For author Emily Raboteau, the climate crisis is urgent—and literary writers have a place in the fight against it.
This past Tuesday, Raboteau spoke to participants over Zoom and read an excerpt from her work as part of the fourth event in the Closs Virtual Reading Series.
Raboteau is an author and a professor of creative writing at the City College of New York. Her fiction and essays have been widely published in “Best American Short Stories,” “The New York Times” and “The Guardian.” Her creative nonfiction work, “Searching for Zion: The Quest for Home in the African Diaspora,” was a finalist for the Hurston Wright Legacy Award, grand prize winner of the New York Book Festival and winner of a 2014 American Book Award.
Raboteau began her talk by recounting a visit to a public art exhibit on climate change in New York City. The exhibit tasked New Yorkers with confronting the effects of the climate crisis upon the coastal city. This, she said, later became her inspiration behind writing about and being an activist against climate change.
“Even though more than 72% of Americans are very concerned about climate change, very few of us talk about it regularly,” Raboteau said. “The reason why it’s important that we talk about it, and writers write about it, is that the more politicians understand what their constituent’s real concerns are the more that policy might actually change.”
After her talk, Raboteau opened the floor to questions.

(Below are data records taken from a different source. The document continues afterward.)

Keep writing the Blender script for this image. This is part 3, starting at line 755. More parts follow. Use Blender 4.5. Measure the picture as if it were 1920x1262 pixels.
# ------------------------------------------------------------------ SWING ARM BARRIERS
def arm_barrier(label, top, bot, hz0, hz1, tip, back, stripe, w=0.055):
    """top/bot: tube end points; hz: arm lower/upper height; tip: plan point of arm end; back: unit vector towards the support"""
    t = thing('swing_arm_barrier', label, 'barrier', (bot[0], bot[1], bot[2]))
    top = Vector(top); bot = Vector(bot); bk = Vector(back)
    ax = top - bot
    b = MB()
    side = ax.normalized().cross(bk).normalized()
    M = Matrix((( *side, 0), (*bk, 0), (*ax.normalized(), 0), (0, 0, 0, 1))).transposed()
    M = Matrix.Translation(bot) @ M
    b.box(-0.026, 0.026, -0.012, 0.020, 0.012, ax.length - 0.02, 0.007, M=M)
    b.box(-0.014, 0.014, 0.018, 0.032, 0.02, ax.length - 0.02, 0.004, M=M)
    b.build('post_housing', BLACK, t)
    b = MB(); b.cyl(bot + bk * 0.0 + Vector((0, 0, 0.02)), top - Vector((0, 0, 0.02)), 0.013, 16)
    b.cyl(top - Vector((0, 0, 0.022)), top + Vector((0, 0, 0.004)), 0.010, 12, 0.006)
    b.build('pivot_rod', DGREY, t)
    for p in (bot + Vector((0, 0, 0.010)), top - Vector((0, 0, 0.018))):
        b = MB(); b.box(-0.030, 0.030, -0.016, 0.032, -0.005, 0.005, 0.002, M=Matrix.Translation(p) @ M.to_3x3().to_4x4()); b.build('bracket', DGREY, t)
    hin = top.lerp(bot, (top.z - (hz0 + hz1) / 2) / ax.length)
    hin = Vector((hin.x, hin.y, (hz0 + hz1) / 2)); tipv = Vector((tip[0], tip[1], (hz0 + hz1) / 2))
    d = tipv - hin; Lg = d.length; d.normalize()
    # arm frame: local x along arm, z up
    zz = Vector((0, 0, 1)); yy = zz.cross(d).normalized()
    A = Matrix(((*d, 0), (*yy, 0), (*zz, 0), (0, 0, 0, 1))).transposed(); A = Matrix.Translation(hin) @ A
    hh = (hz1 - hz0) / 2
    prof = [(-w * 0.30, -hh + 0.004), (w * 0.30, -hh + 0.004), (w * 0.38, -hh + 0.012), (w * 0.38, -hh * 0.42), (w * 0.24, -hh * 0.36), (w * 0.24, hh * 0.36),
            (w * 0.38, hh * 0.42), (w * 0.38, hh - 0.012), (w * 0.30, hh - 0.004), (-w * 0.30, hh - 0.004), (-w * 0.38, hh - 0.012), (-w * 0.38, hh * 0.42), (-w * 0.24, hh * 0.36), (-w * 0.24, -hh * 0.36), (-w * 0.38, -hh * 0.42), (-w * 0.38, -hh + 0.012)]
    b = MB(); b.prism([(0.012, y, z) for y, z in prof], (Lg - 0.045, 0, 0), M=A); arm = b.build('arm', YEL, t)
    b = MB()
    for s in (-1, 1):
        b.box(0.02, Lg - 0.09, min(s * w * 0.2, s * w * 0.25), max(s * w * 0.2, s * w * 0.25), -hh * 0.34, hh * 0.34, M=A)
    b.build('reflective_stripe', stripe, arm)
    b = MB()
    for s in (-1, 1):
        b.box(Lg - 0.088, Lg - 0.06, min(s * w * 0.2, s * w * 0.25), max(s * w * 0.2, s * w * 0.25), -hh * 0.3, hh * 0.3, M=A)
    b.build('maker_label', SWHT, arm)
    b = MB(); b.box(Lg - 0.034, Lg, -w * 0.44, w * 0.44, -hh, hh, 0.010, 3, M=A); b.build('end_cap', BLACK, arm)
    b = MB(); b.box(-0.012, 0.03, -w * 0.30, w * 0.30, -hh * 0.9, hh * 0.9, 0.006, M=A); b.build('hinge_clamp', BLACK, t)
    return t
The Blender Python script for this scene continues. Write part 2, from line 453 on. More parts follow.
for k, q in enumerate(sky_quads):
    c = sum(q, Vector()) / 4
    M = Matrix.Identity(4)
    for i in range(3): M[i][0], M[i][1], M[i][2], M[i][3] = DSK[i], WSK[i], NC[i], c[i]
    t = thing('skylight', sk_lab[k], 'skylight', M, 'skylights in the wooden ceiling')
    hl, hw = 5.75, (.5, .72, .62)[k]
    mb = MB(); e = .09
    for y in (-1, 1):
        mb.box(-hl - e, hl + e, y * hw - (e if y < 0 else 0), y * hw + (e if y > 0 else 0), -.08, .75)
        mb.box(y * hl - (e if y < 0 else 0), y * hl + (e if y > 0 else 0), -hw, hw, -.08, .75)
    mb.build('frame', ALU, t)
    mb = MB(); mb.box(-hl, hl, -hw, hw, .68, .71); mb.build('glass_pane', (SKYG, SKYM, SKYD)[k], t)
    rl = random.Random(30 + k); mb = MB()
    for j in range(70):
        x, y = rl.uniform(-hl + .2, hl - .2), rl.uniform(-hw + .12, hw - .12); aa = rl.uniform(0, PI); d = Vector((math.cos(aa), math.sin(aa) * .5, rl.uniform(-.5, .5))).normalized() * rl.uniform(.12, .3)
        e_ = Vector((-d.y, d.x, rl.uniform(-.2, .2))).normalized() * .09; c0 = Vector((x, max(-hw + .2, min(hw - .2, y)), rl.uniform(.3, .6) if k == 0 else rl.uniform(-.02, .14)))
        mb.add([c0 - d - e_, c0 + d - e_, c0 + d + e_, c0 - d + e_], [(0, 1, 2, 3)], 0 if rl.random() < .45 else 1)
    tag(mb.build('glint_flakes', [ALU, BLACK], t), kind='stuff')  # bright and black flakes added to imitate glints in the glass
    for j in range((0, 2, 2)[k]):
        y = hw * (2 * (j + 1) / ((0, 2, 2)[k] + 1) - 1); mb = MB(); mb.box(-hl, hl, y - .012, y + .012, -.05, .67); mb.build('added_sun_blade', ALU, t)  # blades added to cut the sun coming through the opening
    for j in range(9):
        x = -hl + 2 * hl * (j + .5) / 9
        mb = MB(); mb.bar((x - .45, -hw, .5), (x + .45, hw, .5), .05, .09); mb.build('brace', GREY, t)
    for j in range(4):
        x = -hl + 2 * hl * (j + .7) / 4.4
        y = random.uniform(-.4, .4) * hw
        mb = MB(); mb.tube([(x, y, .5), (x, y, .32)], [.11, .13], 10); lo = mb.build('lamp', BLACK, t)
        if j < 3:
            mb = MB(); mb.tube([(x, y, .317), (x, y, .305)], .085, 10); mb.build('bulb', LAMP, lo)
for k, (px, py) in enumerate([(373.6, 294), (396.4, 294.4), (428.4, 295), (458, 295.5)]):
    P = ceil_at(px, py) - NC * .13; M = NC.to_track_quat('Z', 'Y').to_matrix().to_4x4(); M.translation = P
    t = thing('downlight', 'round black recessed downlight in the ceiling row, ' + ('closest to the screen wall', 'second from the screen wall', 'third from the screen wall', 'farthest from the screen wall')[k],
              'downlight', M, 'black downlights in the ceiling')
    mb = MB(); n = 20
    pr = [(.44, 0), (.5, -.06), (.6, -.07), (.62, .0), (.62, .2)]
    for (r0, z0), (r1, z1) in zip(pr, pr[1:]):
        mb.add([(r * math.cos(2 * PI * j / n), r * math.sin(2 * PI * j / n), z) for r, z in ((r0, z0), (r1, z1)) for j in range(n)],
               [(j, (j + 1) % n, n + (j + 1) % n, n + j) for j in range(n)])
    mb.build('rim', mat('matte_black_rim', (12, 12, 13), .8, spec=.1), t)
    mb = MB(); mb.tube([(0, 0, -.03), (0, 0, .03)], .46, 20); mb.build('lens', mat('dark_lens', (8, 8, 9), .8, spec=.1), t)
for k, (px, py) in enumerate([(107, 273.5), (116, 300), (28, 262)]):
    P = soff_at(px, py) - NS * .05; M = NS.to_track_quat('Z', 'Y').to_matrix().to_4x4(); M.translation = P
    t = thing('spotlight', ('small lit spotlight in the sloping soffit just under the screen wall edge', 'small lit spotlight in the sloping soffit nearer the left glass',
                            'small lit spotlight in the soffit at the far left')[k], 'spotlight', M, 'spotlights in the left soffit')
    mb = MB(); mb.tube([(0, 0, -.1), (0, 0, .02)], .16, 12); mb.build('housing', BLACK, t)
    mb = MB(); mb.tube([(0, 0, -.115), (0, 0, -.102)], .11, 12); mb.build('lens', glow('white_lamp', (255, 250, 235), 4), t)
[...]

She also asked the audience to share personal experiences regarding the subject.
One participant told the group about a climate clock in New York that is counting down the number of days until “it’s too late to save Earth from climate disaster,” according to The Washington Post. Currently, it reads 7 years and 100 days.
The participant then asked about the interactions between images, art and writing.
Art has a special way to communicate urgency that other mediums often lack, Raboteau said. As an example, she referred to climate signs in New York, which she said felt “alarming but important to witness and confront.”
Another participant explained that involvement with a topic on a micro-level creates the strongest impact for her, so she asked how Raboteau developed an intimate connection with a macro-level problem such as climate change.
In response, Raboteau said that a lot of people are drawn into personal stories about climate change. In fact, in her own essay following her visit to the climate signs, she approached the topic from a parent’s perspective, relaying the challenges of discussing the difficult topic with her children and the concerns that she has regarding their future.
A combination of micro and macro level engagement with a subject has “the power to be impactful writing,” she said.
In a follow-up email after the event, Raboteau told The Lafayette that her motivation to write about the climate crisis stems, in part, from seeing young activists, such as those in the Sunrise Movement and Fridays for Future.
“I’ve incorporated climate writing into my curriculum as a professor of creative writing so that the subject is central. The climate emergency is the most urgent subject of our time,” Raboteau wrote.
Raboteau’s two upcoming works include a novel entitled “Endurance,” which is about a building superintendent in Washington Heights and a nonfiction work, “Caution,” focused on the topic of climate change.